#### [Written task]
Below is a block of records. Copy every line in it that contains the word "from".

#### [Exercise inputs]
_ _ _

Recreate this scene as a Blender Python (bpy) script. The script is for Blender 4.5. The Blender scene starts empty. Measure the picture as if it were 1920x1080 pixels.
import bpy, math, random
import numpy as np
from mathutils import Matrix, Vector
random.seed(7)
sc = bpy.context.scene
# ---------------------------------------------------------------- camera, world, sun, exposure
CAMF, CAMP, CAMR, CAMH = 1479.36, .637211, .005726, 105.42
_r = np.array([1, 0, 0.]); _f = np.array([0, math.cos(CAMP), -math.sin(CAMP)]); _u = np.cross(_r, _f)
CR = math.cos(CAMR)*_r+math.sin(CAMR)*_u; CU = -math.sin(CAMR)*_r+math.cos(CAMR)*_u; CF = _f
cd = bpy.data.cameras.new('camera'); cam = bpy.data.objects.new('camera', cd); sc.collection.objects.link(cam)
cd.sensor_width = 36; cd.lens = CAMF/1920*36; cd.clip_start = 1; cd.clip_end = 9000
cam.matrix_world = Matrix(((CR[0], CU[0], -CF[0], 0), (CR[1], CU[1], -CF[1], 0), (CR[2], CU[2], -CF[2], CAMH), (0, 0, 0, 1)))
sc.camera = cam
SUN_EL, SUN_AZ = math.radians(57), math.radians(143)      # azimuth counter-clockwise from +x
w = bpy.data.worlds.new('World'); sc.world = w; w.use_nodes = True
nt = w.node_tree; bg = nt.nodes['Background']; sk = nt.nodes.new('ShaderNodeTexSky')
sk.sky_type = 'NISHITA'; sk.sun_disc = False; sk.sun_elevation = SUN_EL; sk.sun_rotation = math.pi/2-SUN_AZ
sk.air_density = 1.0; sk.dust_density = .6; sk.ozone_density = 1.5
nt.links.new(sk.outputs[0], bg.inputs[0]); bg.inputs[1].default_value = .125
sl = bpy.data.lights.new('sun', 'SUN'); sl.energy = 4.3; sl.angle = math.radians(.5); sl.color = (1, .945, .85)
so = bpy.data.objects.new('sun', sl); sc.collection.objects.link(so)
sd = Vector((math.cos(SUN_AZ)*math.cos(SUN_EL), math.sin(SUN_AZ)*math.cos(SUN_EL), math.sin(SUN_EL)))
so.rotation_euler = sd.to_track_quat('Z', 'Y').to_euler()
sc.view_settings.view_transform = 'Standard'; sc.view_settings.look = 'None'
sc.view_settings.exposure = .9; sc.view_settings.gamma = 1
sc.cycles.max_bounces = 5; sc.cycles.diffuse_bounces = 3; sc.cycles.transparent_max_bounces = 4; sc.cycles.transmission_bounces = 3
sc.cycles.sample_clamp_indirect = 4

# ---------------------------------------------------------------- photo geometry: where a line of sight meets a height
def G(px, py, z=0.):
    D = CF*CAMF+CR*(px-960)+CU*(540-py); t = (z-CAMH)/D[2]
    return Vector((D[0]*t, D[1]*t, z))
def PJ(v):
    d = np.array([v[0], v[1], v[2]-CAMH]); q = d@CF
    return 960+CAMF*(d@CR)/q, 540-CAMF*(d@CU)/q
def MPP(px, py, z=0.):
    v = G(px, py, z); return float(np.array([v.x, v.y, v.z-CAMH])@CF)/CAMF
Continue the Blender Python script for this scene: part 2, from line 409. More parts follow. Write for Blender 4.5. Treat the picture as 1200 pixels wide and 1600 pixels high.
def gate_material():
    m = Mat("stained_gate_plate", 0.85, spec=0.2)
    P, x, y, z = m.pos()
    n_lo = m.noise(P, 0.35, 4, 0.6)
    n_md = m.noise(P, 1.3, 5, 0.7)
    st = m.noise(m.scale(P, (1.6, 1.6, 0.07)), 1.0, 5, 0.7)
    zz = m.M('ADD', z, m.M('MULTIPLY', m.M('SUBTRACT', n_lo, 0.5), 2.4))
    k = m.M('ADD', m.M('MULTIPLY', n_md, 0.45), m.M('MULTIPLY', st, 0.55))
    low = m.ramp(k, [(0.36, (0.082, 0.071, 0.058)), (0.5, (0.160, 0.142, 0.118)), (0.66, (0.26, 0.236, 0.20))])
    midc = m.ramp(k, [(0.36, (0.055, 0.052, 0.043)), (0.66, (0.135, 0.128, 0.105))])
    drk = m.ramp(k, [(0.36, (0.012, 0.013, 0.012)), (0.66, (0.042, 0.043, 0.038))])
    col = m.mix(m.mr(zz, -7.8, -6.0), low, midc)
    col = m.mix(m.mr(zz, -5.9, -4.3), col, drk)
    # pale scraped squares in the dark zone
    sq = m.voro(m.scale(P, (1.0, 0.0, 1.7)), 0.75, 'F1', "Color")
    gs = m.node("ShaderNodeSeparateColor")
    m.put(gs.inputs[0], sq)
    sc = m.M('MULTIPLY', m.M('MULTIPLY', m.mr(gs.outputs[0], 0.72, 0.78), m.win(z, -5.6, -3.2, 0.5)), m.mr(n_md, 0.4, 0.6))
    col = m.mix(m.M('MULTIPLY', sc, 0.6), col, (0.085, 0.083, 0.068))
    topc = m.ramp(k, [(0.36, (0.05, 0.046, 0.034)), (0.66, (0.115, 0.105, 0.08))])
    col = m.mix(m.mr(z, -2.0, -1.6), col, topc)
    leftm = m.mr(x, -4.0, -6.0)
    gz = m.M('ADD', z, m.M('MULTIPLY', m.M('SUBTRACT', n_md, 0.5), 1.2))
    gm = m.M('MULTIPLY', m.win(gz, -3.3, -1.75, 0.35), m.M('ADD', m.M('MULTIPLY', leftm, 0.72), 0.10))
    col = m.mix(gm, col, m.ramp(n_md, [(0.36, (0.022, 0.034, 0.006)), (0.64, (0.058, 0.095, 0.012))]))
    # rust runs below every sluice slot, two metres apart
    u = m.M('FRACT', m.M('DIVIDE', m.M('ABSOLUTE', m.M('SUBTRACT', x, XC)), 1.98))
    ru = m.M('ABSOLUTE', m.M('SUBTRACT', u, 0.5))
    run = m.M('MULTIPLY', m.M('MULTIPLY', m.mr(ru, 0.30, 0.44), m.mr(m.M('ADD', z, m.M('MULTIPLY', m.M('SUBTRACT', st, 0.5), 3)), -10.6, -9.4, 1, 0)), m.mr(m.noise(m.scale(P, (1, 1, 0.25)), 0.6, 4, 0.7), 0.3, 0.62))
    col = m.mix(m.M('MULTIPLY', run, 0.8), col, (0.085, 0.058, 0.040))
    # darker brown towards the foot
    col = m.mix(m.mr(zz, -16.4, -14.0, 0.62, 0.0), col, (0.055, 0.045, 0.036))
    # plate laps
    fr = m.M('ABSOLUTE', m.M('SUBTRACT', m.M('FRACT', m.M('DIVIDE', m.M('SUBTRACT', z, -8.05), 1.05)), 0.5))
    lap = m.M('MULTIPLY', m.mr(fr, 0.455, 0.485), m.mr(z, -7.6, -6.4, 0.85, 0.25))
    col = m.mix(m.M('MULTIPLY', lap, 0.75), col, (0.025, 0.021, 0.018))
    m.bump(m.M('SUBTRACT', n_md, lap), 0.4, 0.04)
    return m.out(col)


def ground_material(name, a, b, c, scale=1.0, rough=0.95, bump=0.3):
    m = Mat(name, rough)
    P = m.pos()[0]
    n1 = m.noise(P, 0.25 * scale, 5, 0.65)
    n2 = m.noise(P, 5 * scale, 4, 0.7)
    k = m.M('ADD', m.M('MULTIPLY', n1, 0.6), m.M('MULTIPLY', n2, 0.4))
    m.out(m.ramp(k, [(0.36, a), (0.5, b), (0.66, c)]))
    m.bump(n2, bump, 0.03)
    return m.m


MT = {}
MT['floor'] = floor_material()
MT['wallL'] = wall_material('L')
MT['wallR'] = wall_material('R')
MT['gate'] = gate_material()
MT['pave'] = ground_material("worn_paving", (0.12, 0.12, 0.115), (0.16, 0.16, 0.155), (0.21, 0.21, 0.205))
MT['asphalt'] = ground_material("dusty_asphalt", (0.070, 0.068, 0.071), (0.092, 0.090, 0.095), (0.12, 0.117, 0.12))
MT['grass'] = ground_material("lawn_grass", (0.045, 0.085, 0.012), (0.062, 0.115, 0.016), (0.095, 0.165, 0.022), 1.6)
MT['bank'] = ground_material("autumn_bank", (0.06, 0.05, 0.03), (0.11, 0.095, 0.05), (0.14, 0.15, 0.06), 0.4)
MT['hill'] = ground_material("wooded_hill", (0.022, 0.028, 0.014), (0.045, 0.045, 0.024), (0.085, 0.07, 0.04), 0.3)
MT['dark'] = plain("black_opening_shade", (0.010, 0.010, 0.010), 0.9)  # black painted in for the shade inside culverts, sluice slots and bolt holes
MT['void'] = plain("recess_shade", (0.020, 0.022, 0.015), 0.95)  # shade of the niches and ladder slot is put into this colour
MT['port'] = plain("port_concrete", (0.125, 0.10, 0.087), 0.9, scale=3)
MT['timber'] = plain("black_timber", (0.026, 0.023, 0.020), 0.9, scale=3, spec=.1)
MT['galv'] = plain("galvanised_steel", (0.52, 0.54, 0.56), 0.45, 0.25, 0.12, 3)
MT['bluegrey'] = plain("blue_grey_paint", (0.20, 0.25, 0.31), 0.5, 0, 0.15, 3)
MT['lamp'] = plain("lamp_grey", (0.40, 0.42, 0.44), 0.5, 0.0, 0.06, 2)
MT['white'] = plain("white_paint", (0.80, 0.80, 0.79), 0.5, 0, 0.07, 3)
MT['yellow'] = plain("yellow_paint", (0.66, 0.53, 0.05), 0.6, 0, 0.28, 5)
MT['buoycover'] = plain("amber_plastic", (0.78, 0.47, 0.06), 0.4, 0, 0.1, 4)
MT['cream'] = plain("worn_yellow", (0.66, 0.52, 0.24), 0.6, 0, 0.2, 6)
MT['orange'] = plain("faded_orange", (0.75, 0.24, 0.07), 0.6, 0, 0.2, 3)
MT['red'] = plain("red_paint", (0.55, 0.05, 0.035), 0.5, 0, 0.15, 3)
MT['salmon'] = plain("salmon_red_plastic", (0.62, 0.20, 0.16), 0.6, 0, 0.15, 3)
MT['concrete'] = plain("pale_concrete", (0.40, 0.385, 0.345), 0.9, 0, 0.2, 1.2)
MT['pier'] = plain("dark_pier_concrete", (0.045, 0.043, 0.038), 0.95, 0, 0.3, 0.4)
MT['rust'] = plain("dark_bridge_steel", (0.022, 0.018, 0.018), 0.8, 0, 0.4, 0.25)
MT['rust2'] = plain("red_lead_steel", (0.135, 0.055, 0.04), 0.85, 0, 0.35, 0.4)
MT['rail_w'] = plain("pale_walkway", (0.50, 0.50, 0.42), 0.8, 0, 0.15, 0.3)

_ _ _

#### [Exercise result]
from mathutils import Matrix, Vector
SUN_EL, SUN_AZ = math.radians(57), math.radians(143)      # azimuth counter-clockwise from +x
Continue the Blender Python script for this scene: part 2, from line 409. More parts follow. Write for Blender 4.5. Treat the picture as 1200 pixels wide and 1600 pixels high.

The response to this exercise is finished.